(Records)
--------------------------------------------------

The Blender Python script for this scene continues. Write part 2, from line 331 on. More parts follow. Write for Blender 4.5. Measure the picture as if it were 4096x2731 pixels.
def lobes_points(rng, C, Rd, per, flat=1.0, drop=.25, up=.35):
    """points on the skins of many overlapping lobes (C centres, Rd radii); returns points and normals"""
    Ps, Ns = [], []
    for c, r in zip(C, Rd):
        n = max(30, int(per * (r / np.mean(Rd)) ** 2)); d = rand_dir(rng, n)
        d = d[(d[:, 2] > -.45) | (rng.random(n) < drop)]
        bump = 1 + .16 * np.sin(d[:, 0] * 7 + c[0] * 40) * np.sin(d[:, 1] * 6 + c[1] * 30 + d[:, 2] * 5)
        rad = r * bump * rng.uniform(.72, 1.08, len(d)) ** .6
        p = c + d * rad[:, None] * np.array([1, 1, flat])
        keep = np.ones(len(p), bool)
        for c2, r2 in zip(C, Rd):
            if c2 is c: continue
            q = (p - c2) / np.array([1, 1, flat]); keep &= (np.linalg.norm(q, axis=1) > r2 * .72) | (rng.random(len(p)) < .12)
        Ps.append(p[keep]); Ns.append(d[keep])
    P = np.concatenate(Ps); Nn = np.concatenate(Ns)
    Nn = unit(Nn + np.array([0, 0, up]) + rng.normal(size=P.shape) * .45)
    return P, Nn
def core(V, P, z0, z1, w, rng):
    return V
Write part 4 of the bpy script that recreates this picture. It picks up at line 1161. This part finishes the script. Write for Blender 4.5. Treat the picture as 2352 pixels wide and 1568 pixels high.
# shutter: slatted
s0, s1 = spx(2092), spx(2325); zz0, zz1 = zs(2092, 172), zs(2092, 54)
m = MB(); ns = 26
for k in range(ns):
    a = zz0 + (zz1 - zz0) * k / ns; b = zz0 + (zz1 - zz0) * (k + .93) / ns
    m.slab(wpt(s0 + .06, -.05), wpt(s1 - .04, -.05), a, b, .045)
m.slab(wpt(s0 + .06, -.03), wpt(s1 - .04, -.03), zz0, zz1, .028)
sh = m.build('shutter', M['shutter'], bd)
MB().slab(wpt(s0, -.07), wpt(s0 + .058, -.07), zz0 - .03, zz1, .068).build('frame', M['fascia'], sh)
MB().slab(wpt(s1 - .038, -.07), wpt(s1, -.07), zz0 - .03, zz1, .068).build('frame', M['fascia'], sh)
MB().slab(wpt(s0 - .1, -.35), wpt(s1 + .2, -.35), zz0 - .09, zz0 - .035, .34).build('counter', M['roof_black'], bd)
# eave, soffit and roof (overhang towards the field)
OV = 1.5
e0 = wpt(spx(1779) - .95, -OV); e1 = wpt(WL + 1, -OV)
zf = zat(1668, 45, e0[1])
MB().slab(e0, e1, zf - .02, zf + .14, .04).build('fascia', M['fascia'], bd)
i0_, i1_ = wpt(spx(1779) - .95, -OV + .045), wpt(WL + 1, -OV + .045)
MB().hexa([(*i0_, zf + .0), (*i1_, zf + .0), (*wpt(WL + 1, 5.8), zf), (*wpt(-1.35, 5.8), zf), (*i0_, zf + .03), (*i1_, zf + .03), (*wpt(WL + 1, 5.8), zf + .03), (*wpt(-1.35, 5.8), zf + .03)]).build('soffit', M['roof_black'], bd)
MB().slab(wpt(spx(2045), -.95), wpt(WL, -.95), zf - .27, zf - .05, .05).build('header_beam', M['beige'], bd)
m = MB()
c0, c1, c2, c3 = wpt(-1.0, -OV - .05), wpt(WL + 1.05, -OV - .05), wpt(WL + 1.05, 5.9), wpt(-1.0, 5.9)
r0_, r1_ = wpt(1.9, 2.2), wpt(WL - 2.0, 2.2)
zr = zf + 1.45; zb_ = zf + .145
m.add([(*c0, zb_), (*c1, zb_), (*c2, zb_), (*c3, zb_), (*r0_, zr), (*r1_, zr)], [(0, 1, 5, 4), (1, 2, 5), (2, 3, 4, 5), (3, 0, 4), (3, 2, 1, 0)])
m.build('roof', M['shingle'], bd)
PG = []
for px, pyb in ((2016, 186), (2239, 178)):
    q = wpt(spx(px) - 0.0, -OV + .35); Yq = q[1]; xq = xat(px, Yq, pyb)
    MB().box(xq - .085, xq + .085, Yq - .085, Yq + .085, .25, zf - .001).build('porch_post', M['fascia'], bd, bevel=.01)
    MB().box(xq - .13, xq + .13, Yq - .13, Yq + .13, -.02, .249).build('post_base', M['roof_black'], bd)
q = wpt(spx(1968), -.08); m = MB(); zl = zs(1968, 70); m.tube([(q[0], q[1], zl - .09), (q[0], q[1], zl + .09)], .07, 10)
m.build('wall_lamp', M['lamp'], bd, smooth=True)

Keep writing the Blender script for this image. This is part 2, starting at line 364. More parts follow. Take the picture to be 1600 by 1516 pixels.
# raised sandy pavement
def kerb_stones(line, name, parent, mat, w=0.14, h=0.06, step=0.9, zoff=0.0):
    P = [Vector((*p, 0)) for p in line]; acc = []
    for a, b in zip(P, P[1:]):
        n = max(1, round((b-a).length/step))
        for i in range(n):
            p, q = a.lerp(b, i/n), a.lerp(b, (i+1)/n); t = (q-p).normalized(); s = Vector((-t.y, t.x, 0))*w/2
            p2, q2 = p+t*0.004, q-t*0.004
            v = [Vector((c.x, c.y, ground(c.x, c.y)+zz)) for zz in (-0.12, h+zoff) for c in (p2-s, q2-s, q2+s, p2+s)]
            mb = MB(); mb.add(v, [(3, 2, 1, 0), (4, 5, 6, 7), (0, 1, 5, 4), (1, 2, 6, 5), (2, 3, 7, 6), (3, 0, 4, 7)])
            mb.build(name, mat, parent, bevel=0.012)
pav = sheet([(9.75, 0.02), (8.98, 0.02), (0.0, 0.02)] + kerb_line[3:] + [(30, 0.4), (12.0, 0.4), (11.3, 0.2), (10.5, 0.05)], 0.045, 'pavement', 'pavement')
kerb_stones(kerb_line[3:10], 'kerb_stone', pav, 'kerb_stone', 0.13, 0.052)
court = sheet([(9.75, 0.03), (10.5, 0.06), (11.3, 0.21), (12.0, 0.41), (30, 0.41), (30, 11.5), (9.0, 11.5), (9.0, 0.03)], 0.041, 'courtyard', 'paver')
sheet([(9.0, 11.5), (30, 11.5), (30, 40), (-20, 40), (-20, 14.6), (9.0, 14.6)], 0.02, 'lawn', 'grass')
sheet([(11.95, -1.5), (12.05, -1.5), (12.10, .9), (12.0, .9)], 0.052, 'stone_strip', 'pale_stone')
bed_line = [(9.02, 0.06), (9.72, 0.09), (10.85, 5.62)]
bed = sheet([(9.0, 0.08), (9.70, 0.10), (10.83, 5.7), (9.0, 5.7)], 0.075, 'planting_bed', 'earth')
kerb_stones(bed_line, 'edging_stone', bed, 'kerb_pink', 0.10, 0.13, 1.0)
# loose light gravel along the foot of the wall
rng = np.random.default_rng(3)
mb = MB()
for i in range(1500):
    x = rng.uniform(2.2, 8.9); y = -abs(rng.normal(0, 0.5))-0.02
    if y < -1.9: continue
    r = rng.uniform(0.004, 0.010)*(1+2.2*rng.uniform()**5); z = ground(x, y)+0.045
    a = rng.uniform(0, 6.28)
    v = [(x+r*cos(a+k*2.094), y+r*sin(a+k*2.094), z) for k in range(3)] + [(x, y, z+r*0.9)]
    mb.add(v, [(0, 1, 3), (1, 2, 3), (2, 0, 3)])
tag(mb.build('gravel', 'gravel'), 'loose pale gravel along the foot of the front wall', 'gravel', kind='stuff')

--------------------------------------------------

◆ **Stated problem**: Repeat, with no changes, each line from the one with "Keep writing the" to the end of the listing, including both ends and nothing else.

◆ **Solution**:
Keep writing the Blender script for this image. This is part 2, starting at line 364. More parts follow. Take the picture to be 1600 by 1516 pixels.
# raised sandy pavement
def kerb_stones(line, name, parent, mat, w=0.14, h=0.06, step=0.9, zoff=0.0):
    P = [Vector((*p, 0)) for p in line]; acc = []
    for a, b in zip(P, P[1:]):
        n = max(1, round((b-a).length/step))
        for i in range(n):
            p, q = a.lerp(b, i/n), a.lerp(b, (i+1)/n); t = (q-p).normalized(); s = Vector((-t.y, t.x, 0))*w/2
            p2, q2 = p+t*0.004, q-t*0.004
            v = [Vector((c.x, c.y, ground(c.x, c.y)+zz)) for zz in (-0.12, h+zoff) for c in (p2-s, q2-s, q2+s, p2+s)]
            mb = MB(); mb.add(v, [(3, 2, 1, 0), (4, 5, 6, 7), (0, 1, 5, 4), (1, 2, 6, 5), (2, 3, 7, 6), (3, 0, 4, 7)])
            mb.build(name, mat, parent, bevel=0.012)
pav = sheet([(9.75, 0.02), (8.98, 0.02), (0.0, 0.02)] + kerb_line[3:] + [(30, 0.4), (12.0, 0.4), (11.3, 0.2), (10.5, 0.05)], 0.045, 'pavement', 'pavement')
kerb_stones(kerb_line[3:10], 'kerb_stone', pav, 'kerb_stone', 0.13, 0.052)
court = sheet([(9.75, 0.03), (10.5, 0.06), (11.3, 0.21), (12.0, 0.41), (30, 0.41), (30, 11.5), (9.0, 11.5), (9.0, 0.03)], 0.041, 'courtyard', 'paver')
sheet([(9.0, 11.5), (30, 11.5), (30, 40), (-20, 40), (-20, 14.6), (9.0, 14.6)], 0.02, 'lawn', 'grass')
sheet([(11.95, -1.5), (12.05, -1.5), (12.10, .9), (12.0, .9)], 0.052, 'stone_strip', 'pale_stone')
bed_line = [(9.02, 0.06), (9.72, 0.09), (10.85, 5.62)]
bed = sheet([(9.0, 0.08), (9.70, 0.10), (10.83, 5.7), (9.0, 5.7)], 0.075, 'planting_bed', 'earth')
kerb_stones(bed_line, 'edging_stone', bed, 'kerb_pink', 0.10, 0.13, 1.0)
# loose light gravel along the foot of the wall
rng = np.random.default_rng(3)
mb = MB()
for i in range(1500):
    x = rng.uniform(2.2, 8.9); y = -abs(rng.normal(0, 0.5))-0.02
    if y < -1.9: continue
    r = rng.uniform(0.004, 0.010)*(1+2.2*rng.uniform()**5); z = ground(x, y)+0.045
    a = rng.uniform(0, 6.28)
    v = [(x+r*cos(a+k*2.094), y+r*sin(a+k*2.094), z) for k in range(3)] + [(x, y, z+r*0.9)]
    mb.add(v, [(0, 1, 3), (1, 2, 3), (2, 0, 3)])
tag(mb.build('gravel', 'gravel'), 'loose pale gravel along the foot of the front wall', 'gravel', kind='stuff')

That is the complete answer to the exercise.